Francis Zeischegg, Foto: Bernd Borchardt

Andrea Zaumseil, Nanne Meyer, Foto: Bernd Borchardt

Franzis Zeischegg, Foto: Bernd Borchardt

Nanne Meyer, Beate Spalthoff, Andrea Zaumseil, Francis Zeischegg, Foto: Bernd Borchardt

Nanne Meyer, Francis Zeischegg, Foto: Bernd Borchardt

Opening:

Fri 16 Mar 2018, 7 pm

Introduction: Prof. Michaela Ott, HFBK Hamburg

The forest is a habitat, an economically and militarily used area, but at the same time also a multiple projection surface for cultural, historical, mythical and political narratives.

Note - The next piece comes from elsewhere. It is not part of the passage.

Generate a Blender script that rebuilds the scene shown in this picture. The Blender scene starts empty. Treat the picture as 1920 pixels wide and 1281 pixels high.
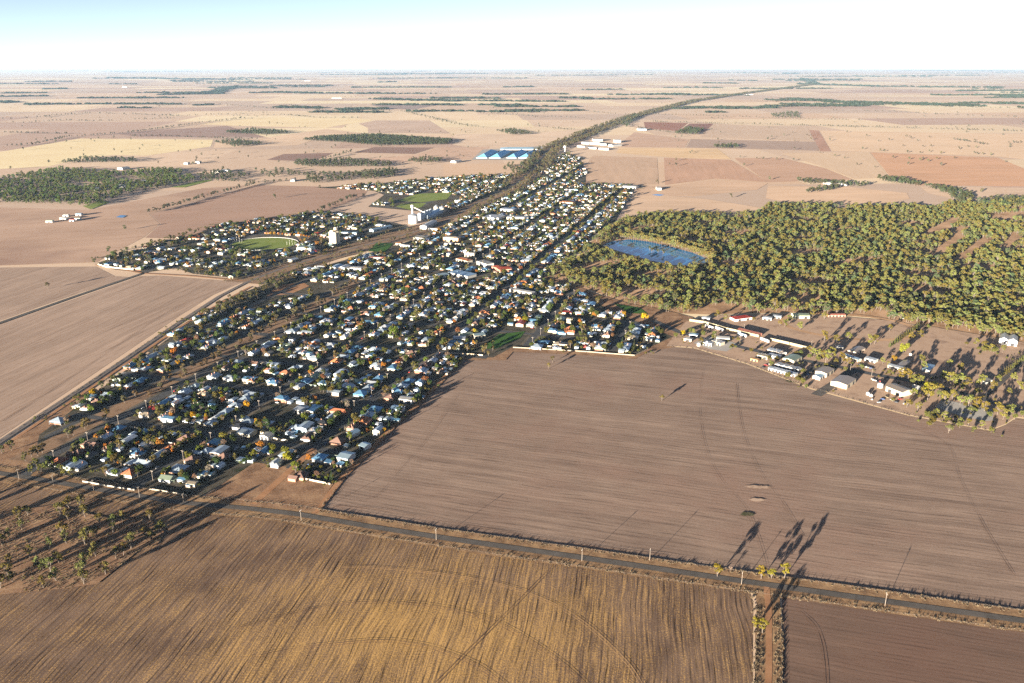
import bpy, math, random
import numpy as np
from mathutils import Vector, Matrix

R = math.radians
scene = bpy.context.scene
COL = scene.collection

# ------------------------------------------------------------------ camera
F, CAM_H, YH, CX, CY = 1551.0, 360.0, 120.0, 960.0, 640.5
PITCH = math.atan((CY - YH) / F)
cam_d = bpy.data.cameras.new('camera')
cam_d.sensor_fit = 'HORIZONTAL'
cam_d.sensor_width = 36.0
cam_d.lens = 36.0 * F / 1920.0
cam_d.clip_start = 1.0
cam_d.clip_end = 200000.0
cam = bpy.data.objects.new('camera', cam_d)
cam.location = (0, 0, CAM_H)
cam.rotation_euler = (R(90) - PITCH, 0, 0)
COL.objects.link(cam)
scene.camera = cam

# ------------------------------------------------------------------ sky, sun, exposure
SUN_EL, SHADOW_AZ = R(6.6), R(55.0)          # shadows run towards 55 degrees (from +X)
world = bpy.data.worlds.new('World')
scene.world = world
world.use_nodes = True
wn = world.node_tree
wn.nodes.clear()
sky = wn.nodes.new('ShaderNodeTexSky')
sky.sky_type = 'NISHITA'
sky.sun_disc = False
sky.sun_elevation = SUN_EL
sky.sun_rotation = R(215.0)
sky.altitude = 300.0
sky.air_density = 0.15
sky.dust_density = 0.1
sky.ozone_density = 0.3
bg = wn.nodes.new('ShaderNodeBackground')
bg.inputs['Strength'].default_value = 0.05
wo = wn.nodes.new('ShaderNodeOutputWorld')
hs = wn.nodes.new('ShaderNodeHueSaturation')
hs.inputs['Saturation'].default_value = 0.74
wn.links.new(sky.outputs[0], hs.inputs['Color'])
wn.links.new(hs.outputs[0], bg.inputs[0])
wn.links.new(bg.outputs[0], wo.inputs[0])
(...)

Without losing sight of all this, the Berlin artists Nanne Meyer, Beate Spalthoff, Andrea Zaumseil and Francis Zeischegg have walked through a concrete forest area and based their artistic appropriations on it. They explored a former Russian military area in the Uckermark region of Brandenburg, which is characterised by conversion processes, and developed a project from it that is now being presented in its entirety at Galerie Nord.

Cartographic materials and language have long played an important role in Nanne Meyer’s graphic thinking. In the context of the project, she focused on instructions and warnings she encountered along forest paths. Andrea Zaumseil’s large-format pastel drawings are based, among other things, on surfaces of tree bark and geological folds, which she transforms into a spatial graphic illusion that combines immediate natural phenomena with overarching universal notions of space. In contrast, Beate Spalthoff, with her pronounced eye for the formal and absurd qualities of mundane things, shows detailed views of found objects, which she isolates and removes from their original context through meticulous graphic representation. Finally, Francis Zeischegg expands the perspective on the natural space of the forest to include the visor. With models, objects and drawings, she analyses visual axes and spatial dispositions of hunting and military, of power and surveillance.